In relatively small audiences, this silent interrogation of our audience can be exacerbated by a debilitating attempt to ‘read’ their expressions, one which can go beyond a general ‘Have I still got their attention?’ to an attempt to decode individual body language or facial expressions. Unsurprisingly, this quickly becomes overwhelming.
So what is the answer? How can we make eye contact with a series of audience members – something we recognise to be flatteringly powerful when a speaker does this to us – without losing focus on our message? How can we pick out individual faces without becoming entangled in individual reactions?
A useful approach is to take in a range of audience members, pausing for a couple of seconds on each, but only ever focusing on the surface of a face. This way, you still see key reactions such as a hand in the air, but you stay focussed on what it is you want to say.
What you say to yourself, however, also communicates. In public speaking, just as in so much of life, the story we live in is the story we live out. So it is worth checking and potentially adjusting your internal narrative. If you are telling yourself this audience is there to judge you, you are naturally likely to communicate defensiveness. If you tell yourself they are here to hear something important and interesting you have to say – having made sure it is – you encourage their engagement and their curiosity.
Almost invariably, an audience wants you to succeed, if only to feel its collective attention has been well spent.

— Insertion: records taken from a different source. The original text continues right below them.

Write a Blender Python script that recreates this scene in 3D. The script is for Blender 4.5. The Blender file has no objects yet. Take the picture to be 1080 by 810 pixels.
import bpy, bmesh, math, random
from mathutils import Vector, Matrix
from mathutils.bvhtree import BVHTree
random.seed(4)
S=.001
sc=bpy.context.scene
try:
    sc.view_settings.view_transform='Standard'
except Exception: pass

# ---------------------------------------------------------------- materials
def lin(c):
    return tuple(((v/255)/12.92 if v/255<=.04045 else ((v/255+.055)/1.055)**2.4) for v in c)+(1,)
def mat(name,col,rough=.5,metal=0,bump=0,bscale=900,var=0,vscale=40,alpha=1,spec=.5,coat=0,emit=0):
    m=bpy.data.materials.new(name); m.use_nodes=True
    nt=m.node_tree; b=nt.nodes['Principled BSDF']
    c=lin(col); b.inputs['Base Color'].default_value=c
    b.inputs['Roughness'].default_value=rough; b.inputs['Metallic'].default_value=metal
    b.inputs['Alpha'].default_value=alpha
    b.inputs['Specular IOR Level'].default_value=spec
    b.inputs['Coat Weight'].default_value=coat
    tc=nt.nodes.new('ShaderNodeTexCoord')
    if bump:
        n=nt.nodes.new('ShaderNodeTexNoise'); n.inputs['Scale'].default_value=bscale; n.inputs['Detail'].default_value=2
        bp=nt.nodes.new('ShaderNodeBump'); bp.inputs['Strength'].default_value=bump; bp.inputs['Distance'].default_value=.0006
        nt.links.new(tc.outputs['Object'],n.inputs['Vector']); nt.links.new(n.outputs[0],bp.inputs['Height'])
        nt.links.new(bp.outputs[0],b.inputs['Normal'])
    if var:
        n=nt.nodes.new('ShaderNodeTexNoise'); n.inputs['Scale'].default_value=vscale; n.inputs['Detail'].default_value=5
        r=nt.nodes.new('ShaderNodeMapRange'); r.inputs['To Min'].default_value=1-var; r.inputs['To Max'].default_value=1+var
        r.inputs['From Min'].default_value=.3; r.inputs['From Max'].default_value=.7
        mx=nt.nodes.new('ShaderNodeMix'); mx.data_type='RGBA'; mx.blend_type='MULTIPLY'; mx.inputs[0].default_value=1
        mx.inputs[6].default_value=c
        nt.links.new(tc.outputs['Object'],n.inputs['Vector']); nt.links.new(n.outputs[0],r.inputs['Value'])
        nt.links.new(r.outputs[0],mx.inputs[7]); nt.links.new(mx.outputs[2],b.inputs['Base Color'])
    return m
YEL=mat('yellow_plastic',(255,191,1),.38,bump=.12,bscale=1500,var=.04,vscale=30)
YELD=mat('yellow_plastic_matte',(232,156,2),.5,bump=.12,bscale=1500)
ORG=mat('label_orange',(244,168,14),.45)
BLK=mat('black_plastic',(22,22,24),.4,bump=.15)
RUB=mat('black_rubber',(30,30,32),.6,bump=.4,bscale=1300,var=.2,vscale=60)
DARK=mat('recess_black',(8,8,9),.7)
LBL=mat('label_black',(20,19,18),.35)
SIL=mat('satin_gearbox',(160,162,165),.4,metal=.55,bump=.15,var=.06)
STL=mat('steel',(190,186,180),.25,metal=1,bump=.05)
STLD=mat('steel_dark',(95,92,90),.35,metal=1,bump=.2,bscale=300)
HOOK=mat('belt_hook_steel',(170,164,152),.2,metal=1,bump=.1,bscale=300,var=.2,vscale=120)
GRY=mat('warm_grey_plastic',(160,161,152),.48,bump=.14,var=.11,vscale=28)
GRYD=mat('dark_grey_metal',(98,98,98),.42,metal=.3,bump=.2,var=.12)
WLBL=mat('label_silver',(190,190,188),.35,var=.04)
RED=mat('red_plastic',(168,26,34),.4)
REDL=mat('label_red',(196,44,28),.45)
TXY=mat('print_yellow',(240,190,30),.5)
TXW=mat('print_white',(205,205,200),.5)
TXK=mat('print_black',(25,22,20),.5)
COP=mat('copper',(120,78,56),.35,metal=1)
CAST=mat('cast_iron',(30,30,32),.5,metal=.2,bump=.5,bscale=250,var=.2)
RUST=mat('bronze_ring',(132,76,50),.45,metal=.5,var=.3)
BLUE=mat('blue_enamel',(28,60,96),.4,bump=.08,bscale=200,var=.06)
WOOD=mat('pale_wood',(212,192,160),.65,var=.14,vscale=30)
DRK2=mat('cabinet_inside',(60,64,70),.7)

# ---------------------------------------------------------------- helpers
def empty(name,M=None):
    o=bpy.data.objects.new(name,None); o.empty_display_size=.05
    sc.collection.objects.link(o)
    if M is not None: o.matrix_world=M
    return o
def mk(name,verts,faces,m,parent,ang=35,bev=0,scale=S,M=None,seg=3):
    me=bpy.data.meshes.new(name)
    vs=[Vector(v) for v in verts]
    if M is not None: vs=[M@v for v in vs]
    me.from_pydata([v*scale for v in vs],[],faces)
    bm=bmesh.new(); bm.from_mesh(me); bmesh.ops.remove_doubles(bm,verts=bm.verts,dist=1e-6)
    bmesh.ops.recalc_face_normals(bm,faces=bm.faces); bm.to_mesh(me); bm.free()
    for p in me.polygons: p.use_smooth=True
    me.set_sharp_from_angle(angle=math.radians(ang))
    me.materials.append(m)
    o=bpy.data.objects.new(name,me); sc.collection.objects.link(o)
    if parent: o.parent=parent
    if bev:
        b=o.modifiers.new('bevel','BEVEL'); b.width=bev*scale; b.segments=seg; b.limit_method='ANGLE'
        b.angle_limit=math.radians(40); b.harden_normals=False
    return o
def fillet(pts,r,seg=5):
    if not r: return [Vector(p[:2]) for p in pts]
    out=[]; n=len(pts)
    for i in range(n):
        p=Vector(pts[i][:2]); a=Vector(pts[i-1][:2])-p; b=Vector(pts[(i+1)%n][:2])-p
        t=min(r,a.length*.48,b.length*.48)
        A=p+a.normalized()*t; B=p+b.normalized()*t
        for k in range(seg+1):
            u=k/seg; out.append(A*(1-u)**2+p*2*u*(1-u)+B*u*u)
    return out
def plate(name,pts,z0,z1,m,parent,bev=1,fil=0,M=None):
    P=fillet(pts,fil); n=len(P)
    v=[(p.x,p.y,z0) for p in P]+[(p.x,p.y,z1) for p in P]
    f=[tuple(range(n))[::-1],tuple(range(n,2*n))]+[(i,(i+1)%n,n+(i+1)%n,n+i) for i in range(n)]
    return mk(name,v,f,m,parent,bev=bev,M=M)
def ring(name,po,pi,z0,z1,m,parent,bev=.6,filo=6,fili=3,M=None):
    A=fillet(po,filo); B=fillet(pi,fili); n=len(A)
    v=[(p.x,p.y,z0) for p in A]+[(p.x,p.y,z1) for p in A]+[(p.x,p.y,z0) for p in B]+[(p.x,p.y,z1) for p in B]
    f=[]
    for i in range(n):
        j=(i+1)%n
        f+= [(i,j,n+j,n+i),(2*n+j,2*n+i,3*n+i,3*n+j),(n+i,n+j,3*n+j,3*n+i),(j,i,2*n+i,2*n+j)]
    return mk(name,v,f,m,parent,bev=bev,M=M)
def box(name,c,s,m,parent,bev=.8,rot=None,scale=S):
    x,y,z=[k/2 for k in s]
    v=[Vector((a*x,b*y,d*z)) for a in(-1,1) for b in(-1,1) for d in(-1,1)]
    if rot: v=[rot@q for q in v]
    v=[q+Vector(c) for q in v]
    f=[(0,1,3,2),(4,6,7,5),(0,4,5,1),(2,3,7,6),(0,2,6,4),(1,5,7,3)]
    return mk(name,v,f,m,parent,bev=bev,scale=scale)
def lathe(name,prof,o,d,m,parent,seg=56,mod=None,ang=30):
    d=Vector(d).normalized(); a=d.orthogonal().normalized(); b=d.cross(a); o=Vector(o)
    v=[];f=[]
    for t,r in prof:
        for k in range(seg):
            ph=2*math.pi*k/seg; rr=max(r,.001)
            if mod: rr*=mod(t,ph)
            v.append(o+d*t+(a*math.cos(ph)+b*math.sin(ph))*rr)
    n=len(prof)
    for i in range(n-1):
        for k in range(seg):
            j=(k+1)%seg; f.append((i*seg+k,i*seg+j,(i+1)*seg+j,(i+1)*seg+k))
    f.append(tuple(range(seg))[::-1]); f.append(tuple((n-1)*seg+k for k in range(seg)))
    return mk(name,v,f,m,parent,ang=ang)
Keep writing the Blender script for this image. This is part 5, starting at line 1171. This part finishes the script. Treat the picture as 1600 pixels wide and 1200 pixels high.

But this is not to say you won’t feel nervous, something the most experienced public performers still experience every time they are up in front of an audience. The difference is that those people tend to reframe those self-same physiological sensations as something useful, even welcome. Bruce Springsteen, on being asked about performing in front of crowds of 50,000, described sensations of his ‘heart-pounding’ and his ‘hands shaking’. But whilst for most of us those might prove show-stoppers, for Springsteen, they were enablers – serving as indicators of his ‘feeling alive… pumped and ready to play’.